Submitted by on Monday, 6 December 2010 No Comment

We’d bought the Christmas tree just days after Halloween – a two-footer that took some bending to fit in a box that wouldn’t cost an arm and a leg to ship, but we did it. At the same time, we bought the tiniest strand of lights we could find and a set of dozens of gold ornaments, half to keep and half to ship.

A few weeks after that, we made our first trip to the craft shop to start on projects for other far-flung loved ones. We finished our last gifts yesterday.

Two events, one created by shipping deadlines and the other inspired by poverty-stricken necessity a few years back. Both force the guys to focus on others early in the holiday season, and that’s as it should be.

We’d always planned to send Dad a Christmas tree, except I had no idea how hard that was going to be. I combed the Internet but could find only one company that would ship to Afghanistan. I was ready to go with that, but even at a very early date the vendor couldn’t guarantee delivery before mid-January.

So we hit the PX and created Christmas In A Box. It actually worked out better, because the guys were able to feel and touch part of their father’s holiday. Once we got home, I kept swapping out packing boxes until I found the smallest one that the tree and ornaments would still fit in. I wound up mailing it in an Amazon box – oh, the irony considering that no one on Amazon would ship a tree to an APO address.

That problem solved, we turned to creating presents for the rest of the family. It’s a tradition we started three Christmases ago, when both guys were in day care full-time and the wallop to the wallet was painful. Except for the guys’ presents, every gift we gave that year was homemade. Picture calendars and bath salts. Hot cocoa mix and cookie kits. Fudge and baked goods. We spent hours every weekend creating and wrapping. The guys had a blast.

The guys, especially Big Guy, also have long memories. They now expect to make gifts every year, and I’m more than OK with that. It saves money, and it inspires them to think of others as they create the presents. It also gives them something to do for weeks on end.

We’ve relented a little on the homemade edict – we buy their cousins gift cards – but everyone else gets a hand-crafted gift. This year, most were ceramic or clay.
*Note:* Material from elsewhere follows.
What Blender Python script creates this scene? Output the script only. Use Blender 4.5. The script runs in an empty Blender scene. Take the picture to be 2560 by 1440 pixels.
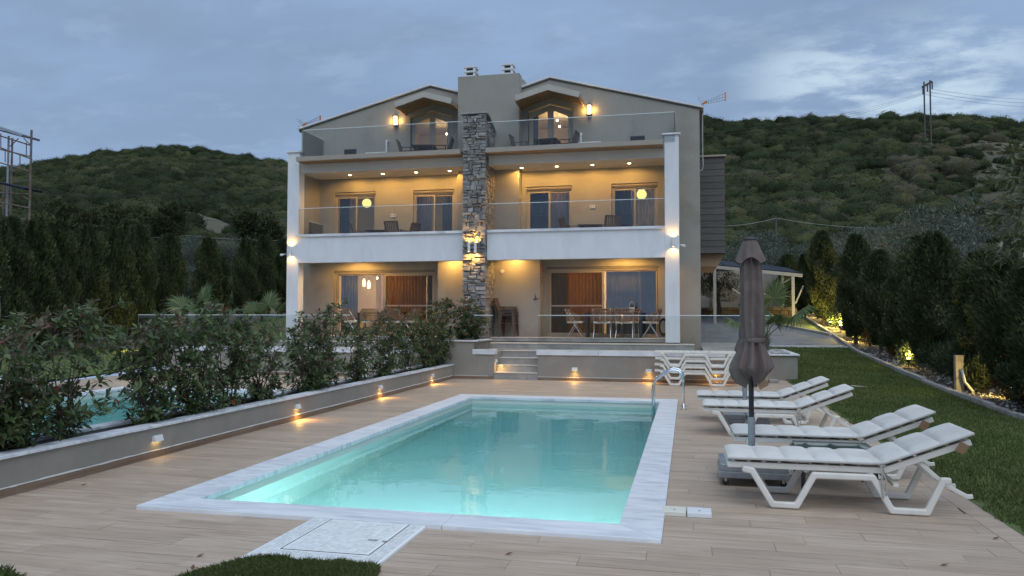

I thought we might be headed for trouble early on, when Big Guy wanted to know which of the creations was his to keep. When it came time last night to finish packing the boxes to ship, though, his giving spirit had returned.

“I want to send these,” he said, handing me his shiny reindeer ornaments with a dot of a red nose. “They’re the most beautiful ones I made. I want to send them.”

That’s all the Christmas present I need this year.